Even an above-average horror comedy is like one of those novelty amphibious automobiles. It might technically float on water and drive on the road, but it’s nobody’s idea of either a good boat or a good car. Likewise, a movie or show that tries to be scary and funny is often OK at both but usually not great at either.
But “Widow’s Bay,” an immediate hit on the Apple TV+ platform, occupies both of those lanes with such assuredness that it makes you wonder why this kind of series doesn’t happen more often. Probably because it’s nowhere near as easy as creator Katie Dippold’s deeply spooky and deeply hilarious new series makes it look.
The series places us in a stock horror setting: the titular Widow’s Bay, a New England island community full of colorful goofballs played by familiar character actors. Imagine the cast of “The Office” trapped in one of the better Stephen King adaptations, and you’d probably be pretty close to the elevator pitch. (Dippold was a writer on “Parks and Recreation.”)
The always brilliant Matthew Rhys (“The Americans,” “Perry Mason,” “The Beast In Me”) stars as Tom Loftis, the island’s put-upon mayor, whose efforts to promote Widow’s Bay to the outside world butt against some of the island’s less marketable aspects, including the fact that many of its residents believe the place is cursed.

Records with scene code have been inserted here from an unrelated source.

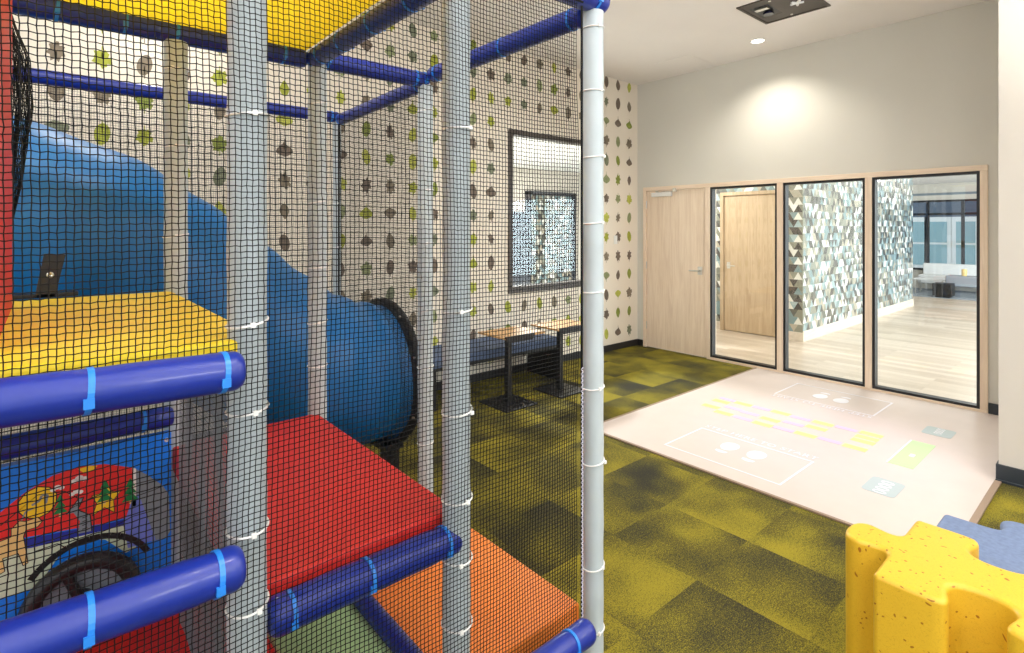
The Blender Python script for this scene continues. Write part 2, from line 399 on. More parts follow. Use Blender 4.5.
# oak frame of the glass wall, door and panes
FX0, FX1 = 6.262, 6.42
w = MB()
for a, b in ((4.507, 4.552), (3.557, 3.625), (2.675, 2.741), (1.81, 1.871), (.928, .982)):
    w.box((FX0 + .0015, a, .03), (FX1, b, 2.135), 0)
w.box((FX0, .928, 2.135), (FX1, 4.552, 2.186), 1)
w.box((FX0, .928, 0), (FX1, 3.60, .03), 1); w.box((FX0, 4.507, 0), (FX1, 4.552, .03), 0)
o = w.build('trim_1', [M['oak'], M['oak_y']], bevel=.003); struct(o, 'light oak frame around the door and three glass panes', 'frame')
for n, (a, b) in enumerate(((2.741, 3.557), (1.871, 2.675), (.982, 1.81))):
    w = MB(); g = .024; x0, x1 = 6.275, 6.36
    w.box((x0, a, .03), (x1, a + g, 2.135)); w.box((x0, b - g, .03), (x1, b, 2.135)); w.box((x0, a + g, .03), (x1, b - g, .03 + g)); w.box((x0, a + g, 2.135 - g), (x1, b - g, 2.135))
    o = w.build('window_%d' % (n + 2), M['gasket']); struct(o, ['narrow glass pane beside the oak door', 'middle glass pane looking onto the patterned hallway wall', 'right-hand glass pane looking down the hallway'][n], 'window')
    MB().box((6.315, a + g, .03 + g), (6.323, b - g, 2.135 - g)).build('glass_pane', M['glass'], o)

# door 1
d = MB().box((6.285, 3.63, .012), (6.33, 4.502, 2.13)).build('door_1', M['oak'], bevel=.002); struct(d, 'light oak door with steel lever and closer', 'door')
w = MB(); hy, hz = 3.70, 1.09
w.box((6.277, hy - .03, hz - .05), (6.285, hy + .03, hz + .05)); w.tube([(6.28, hy, hz), (6.235, hy, hz)], .011, 12); w.tube([(6.235, hy - .006, hz), (6.233, hy + .11, hz - .002), (6.237, hy + .125, hz - .002)], .009, 12)
w.build('door_handle', M['steel'], d, smooth=True)
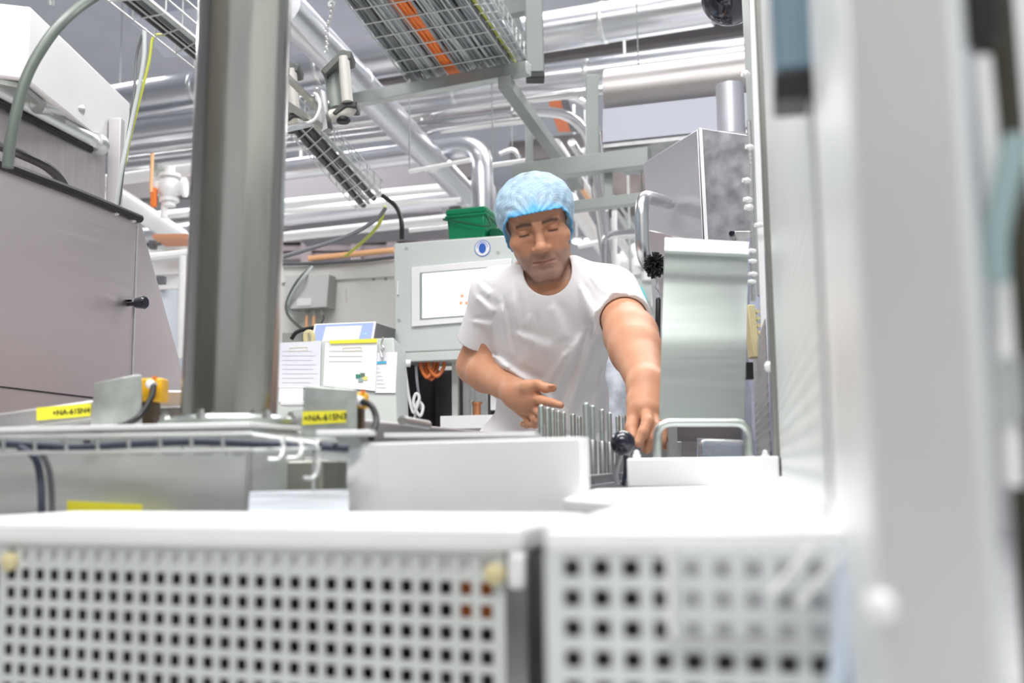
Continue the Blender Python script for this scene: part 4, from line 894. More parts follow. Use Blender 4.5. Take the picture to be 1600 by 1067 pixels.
MB().tube(smooth_path([P(455, 530, 3.4), P(465, 518, 3.4), P(490, 512, 3.42), P(500, 512, 3.45)]), .007, 8).build('printer_cable', black, label='black cable curving into the back of the keypad terminal', cat='cable')
MB().tube(smooth_path([P(478, 534, 3.12), P(478, 522, 3.12), P(484, 519, 3.12), P(489, 524, 3.12), P(489, 534, 3.12)]), .008, 8).build('cable_loop', beige, label='beige cable loop beside the keypad terminal', cat='cable')

# document board with paper sheets
db = thing('document_board', 'pale slanted document board hung with paper sheets behind the yellow tag', 'board', P(520, 690, 3.0))
d0, d1, d2, d3 = P(410, 536, 3.05), P(615, 527, 3.0), P(623, 700, 2.95), P(410, 700, 3.0)
dn = (d1 - d0).cross(d3 - d0).normalized(); dn = dn if dn.y < 0 else -dn
MB().prism([d0, d1, d2, d3], -dn * .15).build('board', palegreen, db, bevel=.004)
for qq in (d3, d2):
    qq = qq - dn * .08 + (V(.03, 0, 0) if qq is d3 else V(-.03, 0, 0)); MB().pbox(V(qq.x - .02, qq.y - .02, 0), V(.04, 0, 0), V(0, .04, 0), Z * (qq.z + .02)).build('leg', galv, db)
def ond(px, py, off):
    d = ray(px, py); t = ((d0 - CAM).dot(dn) + off) / d.dot(dn); return CAM + d * t
def sheet(nm, poly, mt, off, label=None, cat=None, parent=None, group=None):
    return MB().prism([ond(x, y, off) for x, y in poly], dn * .001).build(nm, mt, parent, label=label, cat=cat, group=group)
s_a = sheet('paper_sheet', [(436, 536), (502, 534), (500, 606), (434, 606)], paper_l, .004, 'lilac white paper sheet hung on the document board next to the column', 'paper sheet')
s_b = sheet('paper_sheet', [(508, 535), (590, 533), (587, 611), (505, 603)], paper, .006, 'paper sheet with small colour picture in the middle of the document board', 'paper sheet')
s_c = sheet('paper_sheet', [(588, 551), (621, 550), (618, 614), (586, 614)], paper, .003, 'narrow paper strip with blue heading at the edge of the document board', 'paper sheet')
s_d = sheet('paper_sheet', [(436, 606), (474, 606), (474, 630), (435, 628)], paper, .003, 'small white paper low on the document board next to the column', 'paper sheet')
sheet('yellow_strip', [(514, 532), (589, 529), (589, 535), (516, 537)], yellow, .011, 'yellow edge strip on the top of the document board', 'label')
for par, rows_, x0, x1 in ((s_a, range(548, 602, 7), 441, 495), (s_b, (548, 556, 564), 514, 575), (s_c, range(575, 608, 6), 589, 603)):
    o_f = .0055 if par is s_a else .0075 if par is s_b else .0045
    b = MB()
    for y in rows_: b.prism([ond(x0, y, o_f), ond(x1 - (y * 7 % 11), y, o_f), ond(x1 - (y * 7 % 11), y + 1.1, o_f), ond(x0, y + 1.1, o_f)], dn * .0004)
    b.build('print_lines', ink_f, par)
sheet('blue_heading', [(588, 565), (604, 564), (604, 568), (588, 569)], M('cyan_print', (.08, .5, .75), .5), .0047, parent=s_c)
for (x, y, c_) in ((559, 588, (.05, .25, .2)), (566, 586, (.12, .2, .15)), (570, 591, (.75, .75, .25)), (563, 594, (.3, .42, .4))):
    sheet('picture_patch', [(x - 3, y - 3), (x + 4, y - 3), (x + 4, y + 3), (x - 3, y + 3)], M('patch_%d' % x, c_, .6), .0078, parent=s_b)
for (x, lb, pr) in ((466, 'slot_frame', s_a), (550, 'slot_frame', s_b)):
    b = MB(); o = .0055 if pr is s_a else .0075
    for (xa, ya, xb, yb_) in ((x - 14, 544, x + 14, 542.6), (x - 14, 549, x + 14, 547.6), (x - 14, 544, x - 14, 549), (x + 14, 543, x + 14, 548)): b.tube([ond(xa, ya, o), ond(xb, yb_, o)], .0008, 6)
    b.build(lb, beige, pr)
cp = thing('key_clip', 'small steel clip hanging on the edge of the document board', 'clip', ond(597, 558, .02))
MB().tube(smooth_path([ond(599, 527, .02), ond(596, 538, .02), ond(600, 545, .02), ond(595, 548, .02), ond(597, 558, .02)]), .003, 8).build('clip_wire', steel, cp)
MB().pbox(ond(594, 546, .018), V(.009, 0, 0), V(0, .006, 0), -Z * .022).build('clip_body', white_p, cp, bevel=.001)
MB().pbox(P(437, 627, 2.9), V(.075, 0, 0), V(0, .08, 0), -Z * .012).build('white_tray', white_p, label='white plastic tray low on the document board behind the bracket', cat='tray', bevel=.003)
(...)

Three episodes in, the precise source of these fears is not yet clear, but there is a lot of material to work with: Sailors who vanished at sea, earthquakes, fog that turns people into zombies, at least two serial killers, cannibalism, a ghost bride named Ugly Hortense, a restaurant with a basement torture chamber, flocks of birds that intuit the supernatural and several references to disembodied teeth.
Then of course there is the bit of folklore that impacts Tom directly: Legend says any person born in Widow’s Bay will die if they ever set foot on the mainland. This doesn’t apply to Tom, an outsider who settled on the island, but since his teen son Evan (Kingston Rumi Southwick) is a Widow’s Bay native, Tom’s pragmatic optimism is frequently tested by the gravity of superstition.
The series has its fun with genre tropes — the haunted buildings, the ominous townies, even the police chief (Kevin Carroll) who’s about to retire, which of course means he isn’t long for this world. But it also takes these elements seriously, because they work on viewers.
None of this fully explains what makes “Widow’s Bay” so good. The show excels because it understands that both horror and comedy have more in common than would seem obvious.
Scares and jokes require similar uses of tension and release. The difference is a matter of tone, so the real challenge is building laughs and frightening moments so they complement and enhance each other.
The scripts are as joke-dense as any episode of “30 Rock,” and the pilot episode provided a handful of lines that we’re already quoting in my house. But the early installments, directed by “Atlanta” veteran Hiro Murai, also have the claustrophobic feel, visual boldness and airtight editing of “elevated” modern horror.
The show would not work without a believable lead performance. The pilot builds to a moment that could have tipped the series decisively toward comedy. But Rhys plays it with a sincerity that disarms the viewer as effectively as any of the episode’s scares or jokes.
Since I’m much more of a comedy person than a horror person, that would have been just fine, but “Widow’s Bay” isn’t about to let squeamish viewers off so easily. The show’s genre fluidity keeps the audience in a state of emotional unreadiness for whatever is coming next, and that vulnerability heightens the impact.
Comedy and horror, when executed successfully, both provoke involuntary visceral responses, be they laughs or shrieks. Whether it comes from a classic jump scare or a well-delivered joke, we end up gasping for the same air.